Menurut Senior Liaison Officer (SLO) Kepo­lisian KBRI di Filipina Kombes Pol Moh. Nur Usman, ada empat kelompok bersenjata yang dianggap ''pemberontak'' oleh Filipina. Yakni, MILF, MNLF, Abu Sayyaf, dan NPA (New People's Army), sebuah kelompok komunis yang bercita-cita menjadikan Filipina menjadi ne­gara komunis. ''Tapi, yang dianggap paling be­rat adalah MILF,'' tutur Usman.

Mantan Kabid Humas Polda Metro Jaya tersebut menuturkan, sejauh ini, MNLF memang dianggap sudah ''melunak'' dan kooperatif. Sementara itu, Abu Sayyaf dikategorikan lebih seperti ''bandit''. Dengan ''hobi'' menculik dan merampok warga asing, kelompok yang namanya berarti ''Pembawa Pedang'' itu dianggap belum menjadi ancaman berarti. ''Apalagi, platform perjuangannya lebih mengarah ke perang global, memerangi Amerika,'' ungkap perwira dengan tiga mawar di pundak tersebut.

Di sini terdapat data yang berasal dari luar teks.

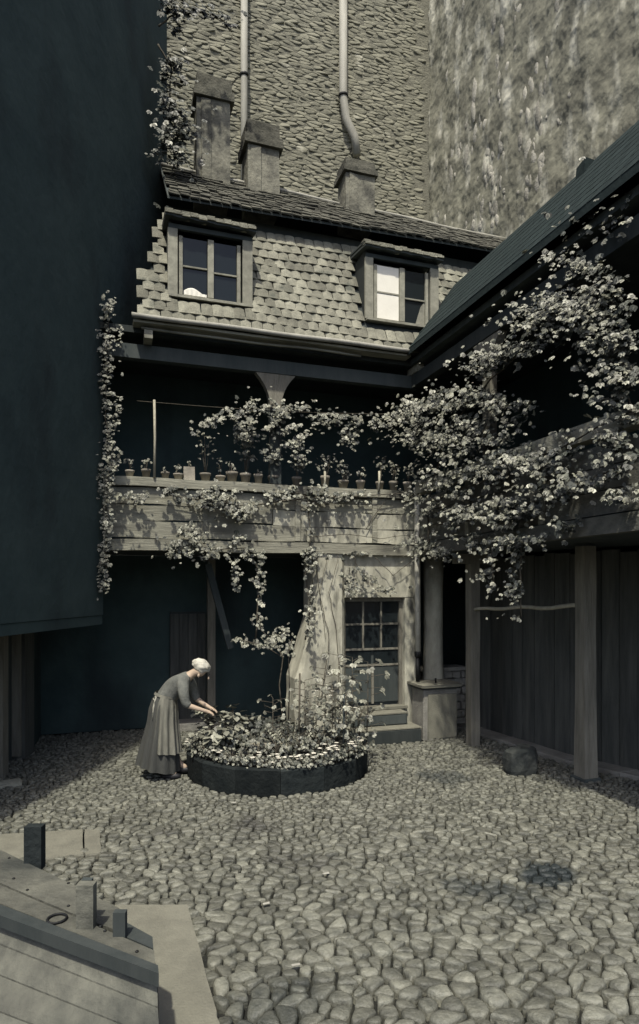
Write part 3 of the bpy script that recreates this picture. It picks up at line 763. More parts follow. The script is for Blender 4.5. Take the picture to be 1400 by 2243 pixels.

Sementara itu, meski tersebar di mana-mana, NPA belum menunjukkan kemampuan militer yang memadai. Persenjataan mereka rata-rata didapatkan dari gun store-gun store yang tersebar di Filipina. Paling banter, persenjataan mereka hanyalah senapan otomatis seperti M-16.

Hal itu berbeda dari MILF. Selain personelnya paling banyak dan mempunyai akademi militer sendiri, persenjataan kelompok tersebut paling lengkap. Mereka mempunyai senjata anti serangan udara, bahkan RPG (senapan anti-tank). ''Beberapa kali utusan NPA datang kepada kami untuk beli persenjataan berat. Tapi, tak pernah kami beri,'' tegas Mario, nama samaran untuk guide saya, dalam perjalanan mengantarkan saya ke Kamp Abu Bakar. Dia memang tak mau saya mengutip nama aslinya dengan alasan keamanan.

Kabalu mengklaim bahwa pihaknya kukuh mempunyai basis kuat di sejumlah daerah ka­rena didukung masyarakat setempat. ''Kami tak mungkin kuat bila tidak didukung rak­yat,'' ucapnya.

Pada 1995, sepanjang Cotabato City hingga Marawi (yang berjarak sekitar 200 km ke arah utara) dan ke arah Buluan (sekitar 200 km ke arah se­latan) menjadi daerah kekuasaan MILF. Ditam­bah, ketika itu dibantu oleh orang-orang JI (Jamaah Islamiyah), banyak bermunculan kamp militer.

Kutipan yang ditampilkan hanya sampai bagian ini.